My particular friend Lee could not believe the image of people endlessly circling a large room, but in fact that’s just what people did. After all, the point was to see and be seen and to make connections with the object being to secure a marriage.
‘Thank you, Mr King,’ I said. ‘You are kind to notice.’

Mr. King is mentioned in Northanger Abbey:

They made their appearance in the Lower Rooms; and here fortune was more favourable to our heroine. The master of the ceremonies introduced to her a very gentlemanlike young man as a partner; his name was Tilney.
… and later, Mr. Tilney says to Catherine Morland that she should say …
“I danced with a very agreeable young man, introduced by Mr. King; had a great deal of conversation with him—seems a most extraordinary genius—hope I may know more of him. That, madam, is what I wish you to say.”

James King was the master of ceremonies at the Lower Rooms in Bath and later the Upper Rooms. His mention in My Particular Friend as being the emcee first at the Lower Rooms and then later in the Upper Rooms would seem to date the events in this book to 1805. Or it may be that the mention of Lower Rooms in this section is an error.

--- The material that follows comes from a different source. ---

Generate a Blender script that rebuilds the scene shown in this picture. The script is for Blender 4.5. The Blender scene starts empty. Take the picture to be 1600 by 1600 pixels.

Which did not prove easy, because although the Winslowes did, at least at one time season in Bath, we could not find a present address. We enquired again in the Upper and Lower Rooms, at the Pump Room, at the theatre and at every occasion we attended, but no one seemed to know where the Winslowes lived.
Pump Room: The beautiful Georgian room at the Roman Baths in Bath where patrons could sample the spa water. Recent arrivals to Bath made a point of signing the visitor’s book.
In answer to my question, Mrs Ashby said, ‘I don’t know the Spensers, and I don’t think I know the Winslowes … although the name does sound familiar. We have not been too many seasons at Bath, you see. We were at Tunbridge Wells last season. Are these people important?’
Royal Tunbridge Wells: a town south east of London (in west Kent) that “owes its existence to the discovery of the Chalybeate Spring in 1606 by Dudley, Lord North.”
‘Did she upbraid you for interrupting her—what d’you call it—Mesmerism?’
Mesmerism: Franz Anton Mesmer was a German physician who theorised that there was a natural energetic transference that occurred between all animated and inanimate objects that he called magnétisme animal; his name is the root of the word Mesmerism.